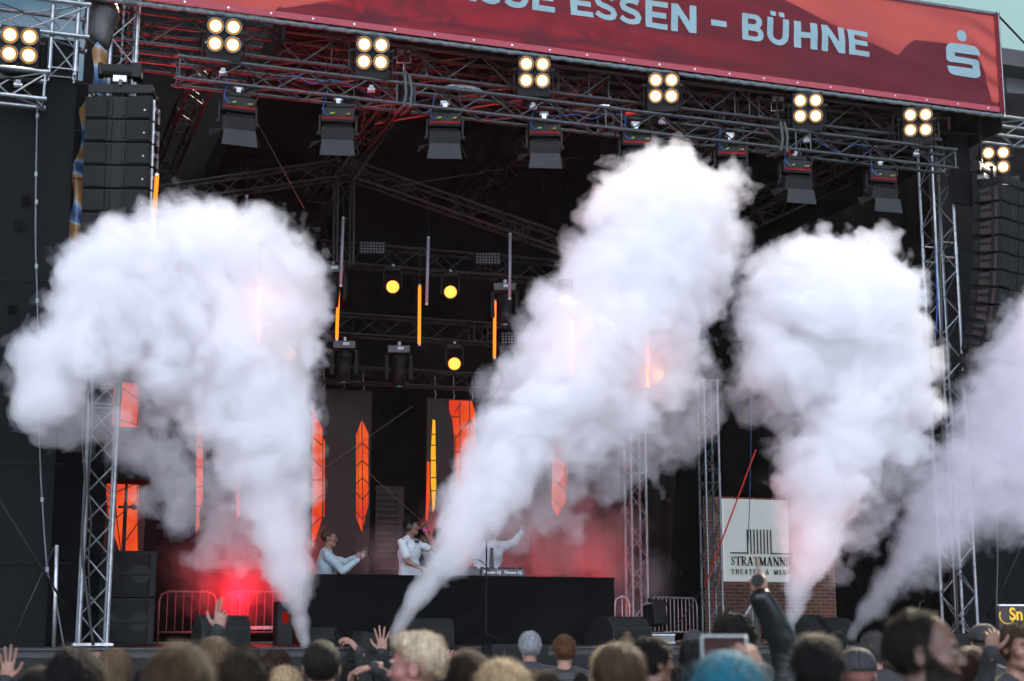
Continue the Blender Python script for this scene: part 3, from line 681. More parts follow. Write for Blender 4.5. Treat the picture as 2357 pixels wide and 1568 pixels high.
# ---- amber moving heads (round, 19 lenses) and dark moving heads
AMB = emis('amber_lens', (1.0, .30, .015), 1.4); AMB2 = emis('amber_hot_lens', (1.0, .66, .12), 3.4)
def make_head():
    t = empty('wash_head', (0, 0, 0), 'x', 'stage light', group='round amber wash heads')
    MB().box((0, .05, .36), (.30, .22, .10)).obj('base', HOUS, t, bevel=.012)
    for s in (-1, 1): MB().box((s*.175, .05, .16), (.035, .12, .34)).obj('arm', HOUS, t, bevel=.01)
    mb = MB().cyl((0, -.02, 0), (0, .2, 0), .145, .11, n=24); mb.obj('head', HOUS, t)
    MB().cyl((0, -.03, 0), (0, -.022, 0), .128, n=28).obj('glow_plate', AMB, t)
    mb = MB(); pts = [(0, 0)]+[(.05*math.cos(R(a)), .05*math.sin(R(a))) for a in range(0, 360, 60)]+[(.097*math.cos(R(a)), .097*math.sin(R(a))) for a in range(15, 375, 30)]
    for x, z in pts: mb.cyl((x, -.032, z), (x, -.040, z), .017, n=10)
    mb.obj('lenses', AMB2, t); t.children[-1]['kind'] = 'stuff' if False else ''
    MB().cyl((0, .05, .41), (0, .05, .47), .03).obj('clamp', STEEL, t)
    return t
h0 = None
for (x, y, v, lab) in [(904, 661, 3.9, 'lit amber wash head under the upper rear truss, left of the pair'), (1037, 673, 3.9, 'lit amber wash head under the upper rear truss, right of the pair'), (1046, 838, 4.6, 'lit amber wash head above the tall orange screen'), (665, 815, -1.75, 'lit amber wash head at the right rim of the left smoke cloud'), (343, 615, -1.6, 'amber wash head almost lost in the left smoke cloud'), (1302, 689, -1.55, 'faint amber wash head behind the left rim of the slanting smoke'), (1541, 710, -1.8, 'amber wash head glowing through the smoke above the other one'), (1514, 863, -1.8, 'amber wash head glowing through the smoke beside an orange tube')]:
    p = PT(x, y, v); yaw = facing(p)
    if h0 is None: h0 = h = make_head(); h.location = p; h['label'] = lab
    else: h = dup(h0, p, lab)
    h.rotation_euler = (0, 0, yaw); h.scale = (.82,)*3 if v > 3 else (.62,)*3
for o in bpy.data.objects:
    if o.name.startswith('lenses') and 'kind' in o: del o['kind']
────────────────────
Problem statement. Retype everything in the material word for word, minus pictures.

Task result.
Continue the Blender Python script for this scene: part 3, from line 681. More parts follow. Write for Blender 4.5. Treat the picture as 2357 pixels wide and 1568 pixels high.
# ---- amber moving heads (round, 19 lenses) and dark moving heads
AMB = emis('amber_lens', (1.0, .30, .015), 1.4); AMB2 = emis('amber_hot_lens', (1.0, .66, .12), 3.4)
def make_head():
    t = empty('wash_head', (0, 0, 0), 'x', 'stage light', group='round amber wash heads')
    MB().box((0, .05, .36), (.30, .22, .10)).obj('base', HOUS, t, bevel=.012)
    for s in (-1, 1): MB().box((s*.175, .05, .16), (.035, .12, .34)).obj('arm', HOUS, t, bevel=.01)
    mb = MB().cyl((0, -.02, 0), (0, .2, 0), .145, .11, n=24); mb.obj('head', HOUS, t)
    MB().cyl((0, -.03, 0), (0, -.022, 0), .128, n=28).obj('glow_plate', AMB, t)
    mb = MB(); pts = [(0, 0)]+[(.05*math.cos(R(a)), .05*math.sin(R(a))) for a in range(0, 360, 60)]+[(.097*math.cos(R(a)), .097*math.sin(R(a))) for a in range(15, 375, 30)]
    for x, z in pts: mb.cyl((x, -.032, z), (x, -.040, z), .017, n=10)
    mb.obj('lenses', AMB2, t); t.children[-1]['kind'] = 'stuff' if False else ''
    MB().cyl((0, .05, .41), (0, .05, .47), .03).obj('clamp', STEEL, t)
    return t
h0 = None
for (x, y, v, lab) in [(904, 661, 3.9, 'lit amber wash head under the upper rear truss, left of the pair'), (1037, 673, 3.9, 'lit amber wash head under the upper rear truss, right of the pair'), (1046, 838, 4.6, 'lit amber wash head above the tall orange screen'), (665, 815, -1.75, 'lit amber wash head at the right rim of the left smoke cloud'), (343, 615, -1.6, 'amber wash head almost lost in the left smoke cloud'), (1302, 689, -1.55, 'faint amber wash head behind the left rim of the slanting smoke'), (1541, 710, -1.8, 'amber wash head glowing through the smoke above the other one'), (1514, 863, -1.8, 'amber wash head glowing through the smoke beside an orange tube')]:
    p = PT(x, y, v); yaw = facing(p)
    if h0 is None: h0 = h = make_head(); h.location = p; h['label'] = lab
    else: h = dup(h0, p, lab)
    h.rotation_euler = (0, 0, yaw); h.scale = (.82,)*3 if v > 3 else (.62,)*3
for o in bpy.data.objects:
    if o.name.startswith('lenses') and 'kind' in o: del o['kind']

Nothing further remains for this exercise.